Ainsi, pour apprendre que Gala renonce à venir passer le week-end, je dois l’appeler. Elle annonce qu’elle vient, renonce à venir, ne le dit pas. Puis elle s’offusque:
- Tu sais bien que je t’aurai appelé!
Or, nous sommes jeudi soir et nous l’attendions pour le lendemain, dans l’après-midi.
Manuscrit
Mis un point final à Ecriture. Bière. Combat. Ce régime de travail à l’aveugle, sans idée de la suite à donner aux pages faites, est le seul qui vaille. N’étant jamais assuré de pouvoir poursuivre, il ne va pas sans tension, mais cette tension participe à l’écriture et lui donne son allant. D’ailleurs, aucune méthode n’eut permis de traiter les thèmes annoncés. Le manuscrit est parti aux Editions des sauvages tout-à-l’heure.
Police
A la boxe, l’Espagnol remarque mon T‑shirt de la police espagnole. Un T‑shirt officiel que l’on ne trouve pas dans le commerce.
- Tu aimes la police?
- Tu n’aimes pas la police? Lui fais-je en espagnol.

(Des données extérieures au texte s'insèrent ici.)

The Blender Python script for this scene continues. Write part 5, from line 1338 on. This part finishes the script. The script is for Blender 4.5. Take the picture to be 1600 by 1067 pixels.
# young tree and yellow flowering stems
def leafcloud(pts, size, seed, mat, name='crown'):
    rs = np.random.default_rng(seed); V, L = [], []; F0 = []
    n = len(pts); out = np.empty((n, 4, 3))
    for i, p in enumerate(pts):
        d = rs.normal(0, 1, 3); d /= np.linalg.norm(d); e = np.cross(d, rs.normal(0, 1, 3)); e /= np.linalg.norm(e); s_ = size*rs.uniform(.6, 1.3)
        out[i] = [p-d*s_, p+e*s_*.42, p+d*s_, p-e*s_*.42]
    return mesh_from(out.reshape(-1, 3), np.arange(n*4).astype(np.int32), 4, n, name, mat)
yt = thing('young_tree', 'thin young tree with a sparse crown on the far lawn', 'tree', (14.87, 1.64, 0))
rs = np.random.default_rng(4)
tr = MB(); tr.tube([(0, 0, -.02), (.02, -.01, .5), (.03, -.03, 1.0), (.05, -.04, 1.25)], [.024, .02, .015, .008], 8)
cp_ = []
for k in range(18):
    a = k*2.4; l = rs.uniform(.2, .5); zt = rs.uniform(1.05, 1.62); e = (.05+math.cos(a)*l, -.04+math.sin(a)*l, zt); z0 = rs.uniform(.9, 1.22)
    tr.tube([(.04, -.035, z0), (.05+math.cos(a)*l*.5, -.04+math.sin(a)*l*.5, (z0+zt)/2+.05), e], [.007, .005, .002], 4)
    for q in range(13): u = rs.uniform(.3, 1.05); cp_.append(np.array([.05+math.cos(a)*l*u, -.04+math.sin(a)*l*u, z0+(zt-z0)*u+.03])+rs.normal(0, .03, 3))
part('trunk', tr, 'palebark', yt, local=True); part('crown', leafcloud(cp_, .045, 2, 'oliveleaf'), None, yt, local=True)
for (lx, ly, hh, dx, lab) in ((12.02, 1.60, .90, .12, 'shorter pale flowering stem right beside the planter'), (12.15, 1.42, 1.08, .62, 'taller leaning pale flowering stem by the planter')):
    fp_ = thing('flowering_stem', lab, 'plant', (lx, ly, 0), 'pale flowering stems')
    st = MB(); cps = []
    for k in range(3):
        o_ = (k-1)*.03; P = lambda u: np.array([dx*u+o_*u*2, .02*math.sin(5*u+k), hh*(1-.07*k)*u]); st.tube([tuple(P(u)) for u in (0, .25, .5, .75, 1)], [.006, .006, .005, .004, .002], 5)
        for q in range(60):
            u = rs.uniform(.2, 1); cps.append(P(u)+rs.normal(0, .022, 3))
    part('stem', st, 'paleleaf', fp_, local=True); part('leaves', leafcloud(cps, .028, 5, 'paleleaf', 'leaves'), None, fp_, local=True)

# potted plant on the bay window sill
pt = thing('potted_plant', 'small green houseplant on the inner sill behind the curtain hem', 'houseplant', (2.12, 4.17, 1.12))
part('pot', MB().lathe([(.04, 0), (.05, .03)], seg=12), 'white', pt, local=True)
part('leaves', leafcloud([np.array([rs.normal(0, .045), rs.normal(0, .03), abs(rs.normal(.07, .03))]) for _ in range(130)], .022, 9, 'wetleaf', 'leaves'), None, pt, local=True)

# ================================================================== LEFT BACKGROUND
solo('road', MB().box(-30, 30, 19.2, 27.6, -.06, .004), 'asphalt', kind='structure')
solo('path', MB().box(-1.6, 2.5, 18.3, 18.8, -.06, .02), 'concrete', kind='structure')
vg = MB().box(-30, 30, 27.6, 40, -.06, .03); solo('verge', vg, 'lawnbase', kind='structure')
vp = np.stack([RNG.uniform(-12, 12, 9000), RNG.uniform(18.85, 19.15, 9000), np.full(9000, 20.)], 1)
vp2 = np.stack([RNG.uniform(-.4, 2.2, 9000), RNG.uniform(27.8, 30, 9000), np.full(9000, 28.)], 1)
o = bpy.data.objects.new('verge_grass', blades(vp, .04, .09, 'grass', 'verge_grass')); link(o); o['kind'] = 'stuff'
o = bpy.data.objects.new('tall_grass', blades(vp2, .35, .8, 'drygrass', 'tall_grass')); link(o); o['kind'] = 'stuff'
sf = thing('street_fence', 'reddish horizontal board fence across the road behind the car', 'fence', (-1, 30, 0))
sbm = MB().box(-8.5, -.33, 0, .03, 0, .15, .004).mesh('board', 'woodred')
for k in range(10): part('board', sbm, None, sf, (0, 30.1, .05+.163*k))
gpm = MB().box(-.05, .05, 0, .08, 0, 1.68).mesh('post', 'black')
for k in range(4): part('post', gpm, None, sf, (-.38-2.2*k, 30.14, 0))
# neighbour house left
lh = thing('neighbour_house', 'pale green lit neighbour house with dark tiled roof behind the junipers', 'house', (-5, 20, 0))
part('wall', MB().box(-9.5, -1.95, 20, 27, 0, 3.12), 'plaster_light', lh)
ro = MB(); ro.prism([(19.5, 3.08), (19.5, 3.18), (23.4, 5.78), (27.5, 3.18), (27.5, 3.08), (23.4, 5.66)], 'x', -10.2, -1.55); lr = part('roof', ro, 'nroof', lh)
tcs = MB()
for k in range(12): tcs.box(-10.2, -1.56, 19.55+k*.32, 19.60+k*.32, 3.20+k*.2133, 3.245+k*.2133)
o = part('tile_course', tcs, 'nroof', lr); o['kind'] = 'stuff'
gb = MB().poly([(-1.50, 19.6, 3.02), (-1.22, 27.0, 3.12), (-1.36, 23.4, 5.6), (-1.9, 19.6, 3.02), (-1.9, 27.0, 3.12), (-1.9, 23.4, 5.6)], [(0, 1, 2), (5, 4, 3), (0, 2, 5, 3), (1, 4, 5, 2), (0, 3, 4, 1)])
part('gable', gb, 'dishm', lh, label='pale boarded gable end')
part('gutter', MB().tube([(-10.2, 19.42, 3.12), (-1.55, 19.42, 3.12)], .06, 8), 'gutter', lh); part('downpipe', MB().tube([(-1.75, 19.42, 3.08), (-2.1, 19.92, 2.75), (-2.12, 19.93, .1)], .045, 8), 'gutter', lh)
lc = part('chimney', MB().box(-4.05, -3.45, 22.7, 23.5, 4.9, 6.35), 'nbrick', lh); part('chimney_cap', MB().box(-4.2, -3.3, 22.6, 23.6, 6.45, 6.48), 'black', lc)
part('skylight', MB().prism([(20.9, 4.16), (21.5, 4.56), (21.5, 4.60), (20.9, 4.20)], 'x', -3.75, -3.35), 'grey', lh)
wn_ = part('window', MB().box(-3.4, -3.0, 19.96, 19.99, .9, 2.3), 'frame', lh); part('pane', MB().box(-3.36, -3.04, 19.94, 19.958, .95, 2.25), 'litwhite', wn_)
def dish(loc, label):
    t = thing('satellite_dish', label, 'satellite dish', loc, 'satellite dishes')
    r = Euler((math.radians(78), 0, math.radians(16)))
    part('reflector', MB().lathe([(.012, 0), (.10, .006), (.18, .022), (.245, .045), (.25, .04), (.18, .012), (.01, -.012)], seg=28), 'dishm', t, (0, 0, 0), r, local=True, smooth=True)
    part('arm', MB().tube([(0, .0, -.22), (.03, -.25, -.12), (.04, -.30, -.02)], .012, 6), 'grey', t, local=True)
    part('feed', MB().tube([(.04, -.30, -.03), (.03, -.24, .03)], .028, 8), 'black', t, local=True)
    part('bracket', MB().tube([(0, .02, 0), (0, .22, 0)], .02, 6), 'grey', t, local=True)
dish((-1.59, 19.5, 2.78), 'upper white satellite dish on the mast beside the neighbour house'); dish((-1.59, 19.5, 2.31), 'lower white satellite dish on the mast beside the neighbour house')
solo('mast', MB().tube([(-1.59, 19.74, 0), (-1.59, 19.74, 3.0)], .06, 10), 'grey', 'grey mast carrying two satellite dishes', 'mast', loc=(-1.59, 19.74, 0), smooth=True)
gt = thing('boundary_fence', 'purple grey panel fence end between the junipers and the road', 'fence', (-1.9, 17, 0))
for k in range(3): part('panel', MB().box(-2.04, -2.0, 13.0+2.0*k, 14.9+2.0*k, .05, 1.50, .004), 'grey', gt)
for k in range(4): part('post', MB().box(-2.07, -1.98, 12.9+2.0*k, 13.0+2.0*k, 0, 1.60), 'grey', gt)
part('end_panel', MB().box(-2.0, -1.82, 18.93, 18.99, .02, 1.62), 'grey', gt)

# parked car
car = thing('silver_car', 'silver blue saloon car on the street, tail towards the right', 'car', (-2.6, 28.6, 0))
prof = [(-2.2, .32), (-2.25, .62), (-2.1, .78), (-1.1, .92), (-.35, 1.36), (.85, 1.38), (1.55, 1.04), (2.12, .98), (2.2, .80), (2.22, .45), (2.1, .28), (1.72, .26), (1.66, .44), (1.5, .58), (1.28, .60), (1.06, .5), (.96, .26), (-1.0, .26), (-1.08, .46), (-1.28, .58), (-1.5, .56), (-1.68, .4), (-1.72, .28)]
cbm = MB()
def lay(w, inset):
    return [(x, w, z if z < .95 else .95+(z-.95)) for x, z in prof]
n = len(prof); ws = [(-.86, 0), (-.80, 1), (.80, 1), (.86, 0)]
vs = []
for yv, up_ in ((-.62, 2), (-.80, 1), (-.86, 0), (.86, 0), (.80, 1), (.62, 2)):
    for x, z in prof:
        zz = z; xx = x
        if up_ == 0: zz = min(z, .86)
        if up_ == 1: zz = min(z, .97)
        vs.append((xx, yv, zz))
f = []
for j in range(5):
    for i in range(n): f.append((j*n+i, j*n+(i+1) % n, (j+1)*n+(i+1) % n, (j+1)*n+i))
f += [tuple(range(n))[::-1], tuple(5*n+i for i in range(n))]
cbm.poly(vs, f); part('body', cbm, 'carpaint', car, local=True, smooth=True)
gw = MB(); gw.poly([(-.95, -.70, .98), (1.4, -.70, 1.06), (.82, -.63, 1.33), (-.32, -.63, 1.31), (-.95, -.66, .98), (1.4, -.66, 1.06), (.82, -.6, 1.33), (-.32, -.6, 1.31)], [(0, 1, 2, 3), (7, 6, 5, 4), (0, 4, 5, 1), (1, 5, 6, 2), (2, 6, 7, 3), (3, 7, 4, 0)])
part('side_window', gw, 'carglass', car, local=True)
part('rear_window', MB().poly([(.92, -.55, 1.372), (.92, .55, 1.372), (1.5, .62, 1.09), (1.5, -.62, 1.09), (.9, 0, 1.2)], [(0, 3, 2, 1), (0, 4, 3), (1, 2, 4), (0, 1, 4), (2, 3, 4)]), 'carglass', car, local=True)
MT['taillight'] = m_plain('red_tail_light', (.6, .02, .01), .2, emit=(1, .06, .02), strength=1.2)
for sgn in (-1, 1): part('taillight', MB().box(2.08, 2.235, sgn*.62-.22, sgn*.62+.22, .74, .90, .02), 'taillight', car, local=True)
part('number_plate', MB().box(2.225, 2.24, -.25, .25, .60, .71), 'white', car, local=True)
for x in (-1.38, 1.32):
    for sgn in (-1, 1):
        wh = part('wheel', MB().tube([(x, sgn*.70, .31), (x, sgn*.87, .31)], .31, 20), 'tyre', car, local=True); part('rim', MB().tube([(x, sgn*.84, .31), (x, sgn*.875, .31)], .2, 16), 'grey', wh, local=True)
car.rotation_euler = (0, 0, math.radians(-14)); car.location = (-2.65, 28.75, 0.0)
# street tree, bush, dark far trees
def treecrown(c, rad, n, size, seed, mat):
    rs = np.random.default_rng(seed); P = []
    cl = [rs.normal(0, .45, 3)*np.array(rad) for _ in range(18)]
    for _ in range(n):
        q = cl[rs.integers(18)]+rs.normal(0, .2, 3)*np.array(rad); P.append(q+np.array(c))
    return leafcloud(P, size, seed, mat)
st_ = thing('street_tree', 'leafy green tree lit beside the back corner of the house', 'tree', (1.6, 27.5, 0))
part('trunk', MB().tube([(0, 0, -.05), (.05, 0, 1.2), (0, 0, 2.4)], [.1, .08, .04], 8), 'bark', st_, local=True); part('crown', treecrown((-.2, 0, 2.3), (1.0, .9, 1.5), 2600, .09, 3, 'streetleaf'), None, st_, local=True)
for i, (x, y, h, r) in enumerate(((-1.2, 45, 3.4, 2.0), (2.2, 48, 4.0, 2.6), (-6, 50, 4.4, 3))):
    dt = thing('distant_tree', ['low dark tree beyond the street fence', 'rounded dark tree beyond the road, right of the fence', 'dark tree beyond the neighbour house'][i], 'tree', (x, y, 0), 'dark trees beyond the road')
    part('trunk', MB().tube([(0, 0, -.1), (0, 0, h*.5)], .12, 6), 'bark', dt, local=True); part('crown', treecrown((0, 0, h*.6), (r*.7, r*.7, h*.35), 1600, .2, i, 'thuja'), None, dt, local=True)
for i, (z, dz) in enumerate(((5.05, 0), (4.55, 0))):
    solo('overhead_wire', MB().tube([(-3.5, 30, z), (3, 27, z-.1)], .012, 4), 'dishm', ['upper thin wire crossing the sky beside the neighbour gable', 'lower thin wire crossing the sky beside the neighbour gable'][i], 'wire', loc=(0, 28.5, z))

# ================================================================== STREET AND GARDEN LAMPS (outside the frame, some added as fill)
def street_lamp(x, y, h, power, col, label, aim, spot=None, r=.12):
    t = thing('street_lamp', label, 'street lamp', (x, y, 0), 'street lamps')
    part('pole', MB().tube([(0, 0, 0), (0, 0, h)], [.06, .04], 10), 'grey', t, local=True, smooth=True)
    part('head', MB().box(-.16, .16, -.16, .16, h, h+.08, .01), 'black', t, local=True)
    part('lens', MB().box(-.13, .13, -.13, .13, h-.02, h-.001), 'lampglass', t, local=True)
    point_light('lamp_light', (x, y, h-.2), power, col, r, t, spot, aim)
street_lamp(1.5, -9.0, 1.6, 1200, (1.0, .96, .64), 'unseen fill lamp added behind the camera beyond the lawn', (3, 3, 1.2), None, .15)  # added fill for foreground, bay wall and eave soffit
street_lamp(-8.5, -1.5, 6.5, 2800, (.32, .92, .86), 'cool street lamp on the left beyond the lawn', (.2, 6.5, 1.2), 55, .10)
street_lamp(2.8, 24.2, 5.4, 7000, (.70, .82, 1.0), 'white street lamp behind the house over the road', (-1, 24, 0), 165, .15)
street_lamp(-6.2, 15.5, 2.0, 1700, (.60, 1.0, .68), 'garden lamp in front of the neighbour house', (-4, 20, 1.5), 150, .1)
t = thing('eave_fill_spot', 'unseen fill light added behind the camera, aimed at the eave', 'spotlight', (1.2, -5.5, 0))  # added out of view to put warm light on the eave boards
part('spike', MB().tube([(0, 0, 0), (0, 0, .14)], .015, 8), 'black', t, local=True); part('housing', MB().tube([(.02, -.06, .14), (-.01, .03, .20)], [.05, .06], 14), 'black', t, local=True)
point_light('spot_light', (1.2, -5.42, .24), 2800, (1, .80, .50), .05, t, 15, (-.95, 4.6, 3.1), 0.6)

Alors lui, en espagnol, l’air inquiet:
- Enfin, je voulais dire, bien sûr, elle est nécessaire…
Millions
Montent à bord de ce train bondé deux hommes dans les cinquante ans qui, à peine assis, ouvrent leurs ordinateurs, allument leur portables, prennent en main stylos et cahiers, puis délaissant cet attirail, parlent argent. Plus exactement, millions. “Telle maison, achetée par mon ami que tu connais, a coûté trois millions. “L’autre jour, répond l’interloctueur, j’étais à Gstadt et il y avait dans le jardin, des voitures pour tant et tant de centaines de milliers de francs.” Et l’autre, surenchérit: “Moi je gère ma argent asini et ainsi, mais il est vrai qu’avec Georges…“
Cependant, nous sommes en deuxième classe.
Ecriture
Il est est triste de penser que si je bientôt je meure, je n’aurai rien écrit qui vaille; ou du moins, rien de ce que je veux; ou encore, pas ce que je veux. Le vouloir ne fait, hélas, pas littérature. Il y faut des conjonctions, une humeur et une solide inspiration. Comme dit l’imbécile de service (qui, à l’image du soldat inconnu, est multiple): méfie-toi de cette propension néfaste à battre la coulpe du monde à grand renfort de concepts. “Oui.” Que dire d’autre? La pensée doit être tenue. Elle ne doit pas déborder la lettre. Et pourtant, à procéder sans elle, on retombe dans la musique et la musique peut être jolie, même belle, mais n’imprime pas de direction au monde.